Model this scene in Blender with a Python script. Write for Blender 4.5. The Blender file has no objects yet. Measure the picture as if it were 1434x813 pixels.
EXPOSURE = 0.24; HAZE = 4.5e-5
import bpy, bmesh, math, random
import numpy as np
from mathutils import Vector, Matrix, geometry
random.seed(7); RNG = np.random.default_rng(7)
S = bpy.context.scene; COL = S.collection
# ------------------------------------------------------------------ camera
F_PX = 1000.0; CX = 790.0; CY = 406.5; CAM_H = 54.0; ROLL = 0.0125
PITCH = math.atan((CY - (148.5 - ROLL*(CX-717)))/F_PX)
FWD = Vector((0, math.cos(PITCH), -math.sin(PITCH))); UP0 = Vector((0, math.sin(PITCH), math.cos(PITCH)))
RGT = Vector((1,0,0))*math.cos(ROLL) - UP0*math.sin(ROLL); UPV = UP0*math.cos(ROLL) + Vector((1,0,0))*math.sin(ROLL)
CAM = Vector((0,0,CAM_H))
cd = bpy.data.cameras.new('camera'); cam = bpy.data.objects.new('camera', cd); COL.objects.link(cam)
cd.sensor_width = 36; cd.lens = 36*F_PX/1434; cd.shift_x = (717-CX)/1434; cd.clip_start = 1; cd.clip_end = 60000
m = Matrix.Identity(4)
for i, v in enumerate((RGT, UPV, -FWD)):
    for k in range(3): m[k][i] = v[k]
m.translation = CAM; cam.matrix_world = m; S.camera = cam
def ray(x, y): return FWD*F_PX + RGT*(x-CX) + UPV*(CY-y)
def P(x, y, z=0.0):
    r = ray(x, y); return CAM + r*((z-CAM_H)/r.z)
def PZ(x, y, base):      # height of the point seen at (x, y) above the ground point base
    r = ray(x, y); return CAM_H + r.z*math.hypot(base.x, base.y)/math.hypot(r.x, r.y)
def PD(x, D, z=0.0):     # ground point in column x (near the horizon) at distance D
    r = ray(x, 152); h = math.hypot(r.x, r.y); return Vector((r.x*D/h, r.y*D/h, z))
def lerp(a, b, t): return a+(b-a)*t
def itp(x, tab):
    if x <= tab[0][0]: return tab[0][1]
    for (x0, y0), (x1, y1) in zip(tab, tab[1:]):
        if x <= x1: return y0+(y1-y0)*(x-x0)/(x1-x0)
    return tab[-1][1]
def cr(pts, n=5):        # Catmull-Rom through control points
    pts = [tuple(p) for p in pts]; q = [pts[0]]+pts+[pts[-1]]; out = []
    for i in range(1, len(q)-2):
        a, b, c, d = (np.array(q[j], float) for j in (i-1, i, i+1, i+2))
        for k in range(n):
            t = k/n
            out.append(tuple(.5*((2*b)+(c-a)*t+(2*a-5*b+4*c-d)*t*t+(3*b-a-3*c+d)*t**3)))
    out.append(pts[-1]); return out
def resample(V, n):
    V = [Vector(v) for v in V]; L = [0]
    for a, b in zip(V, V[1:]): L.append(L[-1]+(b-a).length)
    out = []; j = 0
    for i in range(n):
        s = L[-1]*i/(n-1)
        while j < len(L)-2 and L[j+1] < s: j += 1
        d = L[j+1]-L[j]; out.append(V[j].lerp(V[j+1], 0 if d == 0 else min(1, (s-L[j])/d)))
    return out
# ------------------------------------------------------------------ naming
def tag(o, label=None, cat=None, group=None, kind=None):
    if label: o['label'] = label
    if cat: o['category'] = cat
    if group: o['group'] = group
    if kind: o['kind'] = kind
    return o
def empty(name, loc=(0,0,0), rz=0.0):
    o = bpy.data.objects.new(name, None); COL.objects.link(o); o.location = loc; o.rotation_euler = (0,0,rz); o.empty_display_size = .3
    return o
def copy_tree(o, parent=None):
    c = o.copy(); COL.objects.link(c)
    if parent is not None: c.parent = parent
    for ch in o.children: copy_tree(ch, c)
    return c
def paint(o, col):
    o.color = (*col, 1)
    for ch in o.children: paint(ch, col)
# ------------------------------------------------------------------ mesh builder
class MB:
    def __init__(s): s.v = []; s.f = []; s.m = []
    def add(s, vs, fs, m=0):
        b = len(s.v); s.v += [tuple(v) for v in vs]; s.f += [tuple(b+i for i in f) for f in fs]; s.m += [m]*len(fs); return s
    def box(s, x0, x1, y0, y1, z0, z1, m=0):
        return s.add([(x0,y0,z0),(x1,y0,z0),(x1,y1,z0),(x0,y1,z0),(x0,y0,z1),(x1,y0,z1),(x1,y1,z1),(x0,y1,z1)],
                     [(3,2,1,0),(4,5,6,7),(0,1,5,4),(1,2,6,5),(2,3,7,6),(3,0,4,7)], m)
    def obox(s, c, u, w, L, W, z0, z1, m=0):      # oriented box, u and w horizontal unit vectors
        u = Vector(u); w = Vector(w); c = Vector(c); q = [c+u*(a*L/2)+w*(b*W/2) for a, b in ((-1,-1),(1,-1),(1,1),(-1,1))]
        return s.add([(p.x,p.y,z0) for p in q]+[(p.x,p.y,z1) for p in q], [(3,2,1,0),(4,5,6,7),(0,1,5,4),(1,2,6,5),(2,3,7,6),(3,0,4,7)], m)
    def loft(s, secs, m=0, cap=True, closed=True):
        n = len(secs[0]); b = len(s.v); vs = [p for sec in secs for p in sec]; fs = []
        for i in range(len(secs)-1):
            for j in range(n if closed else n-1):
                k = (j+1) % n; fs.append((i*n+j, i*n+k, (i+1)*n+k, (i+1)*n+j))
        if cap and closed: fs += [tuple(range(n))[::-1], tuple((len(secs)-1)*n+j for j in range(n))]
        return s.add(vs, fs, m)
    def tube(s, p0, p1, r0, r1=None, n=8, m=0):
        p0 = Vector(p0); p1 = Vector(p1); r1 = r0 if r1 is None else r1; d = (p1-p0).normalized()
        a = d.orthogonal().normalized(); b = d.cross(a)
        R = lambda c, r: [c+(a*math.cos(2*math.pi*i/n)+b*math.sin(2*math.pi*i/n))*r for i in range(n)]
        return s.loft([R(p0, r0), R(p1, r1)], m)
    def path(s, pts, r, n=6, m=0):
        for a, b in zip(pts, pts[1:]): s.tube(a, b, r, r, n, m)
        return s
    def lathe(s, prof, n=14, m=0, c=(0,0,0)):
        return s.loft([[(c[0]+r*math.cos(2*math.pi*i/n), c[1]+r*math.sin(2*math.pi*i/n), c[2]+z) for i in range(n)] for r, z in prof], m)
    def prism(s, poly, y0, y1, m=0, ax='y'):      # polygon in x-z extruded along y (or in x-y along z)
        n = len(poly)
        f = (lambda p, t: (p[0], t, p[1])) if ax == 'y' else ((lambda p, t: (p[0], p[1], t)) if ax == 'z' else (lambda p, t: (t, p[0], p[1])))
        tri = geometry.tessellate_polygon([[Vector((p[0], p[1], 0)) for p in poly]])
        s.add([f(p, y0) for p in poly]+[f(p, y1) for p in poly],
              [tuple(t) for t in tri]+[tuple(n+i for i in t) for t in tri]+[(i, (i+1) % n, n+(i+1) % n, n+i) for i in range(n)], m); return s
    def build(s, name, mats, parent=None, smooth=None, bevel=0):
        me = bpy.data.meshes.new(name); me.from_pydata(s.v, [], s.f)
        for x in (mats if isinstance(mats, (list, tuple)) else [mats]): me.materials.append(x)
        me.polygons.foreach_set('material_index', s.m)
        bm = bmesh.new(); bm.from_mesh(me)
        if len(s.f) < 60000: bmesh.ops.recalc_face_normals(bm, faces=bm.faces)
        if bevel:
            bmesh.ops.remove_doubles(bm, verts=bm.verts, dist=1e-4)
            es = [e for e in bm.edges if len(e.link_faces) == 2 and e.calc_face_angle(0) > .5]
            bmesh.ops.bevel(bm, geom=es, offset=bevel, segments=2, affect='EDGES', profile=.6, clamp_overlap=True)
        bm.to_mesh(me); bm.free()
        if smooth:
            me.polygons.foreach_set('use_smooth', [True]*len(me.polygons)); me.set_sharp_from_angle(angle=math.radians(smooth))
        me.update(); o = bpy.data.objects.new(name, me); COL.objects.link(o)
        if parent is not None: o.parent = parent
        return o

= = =

* _WHAT IS NEEDED_
Copy out all lines above that include the string "objects".

* _TASK SOLUTION_
Model this scene in Blender with a Python script. Write for Blender 4.5. The Blender file has no objects yet. Measure the picture as if it were 1434x813 pixels.
cd = bpy.data.cameras.new('camera'); cam = bpy.data.objects.new('camera', cd); COL.objects.link(cam)
    o = bpy.data.objects.new(name, None); COL.objects.link(o); o.location = loc; o.rotation_euler = (0,0,rz); o.empty_display_size = .3
    c = o.copy(); COL.objects.link(c)
        me.update(); o = bpy.data.objects.new(name, me); COL.objects.link(o)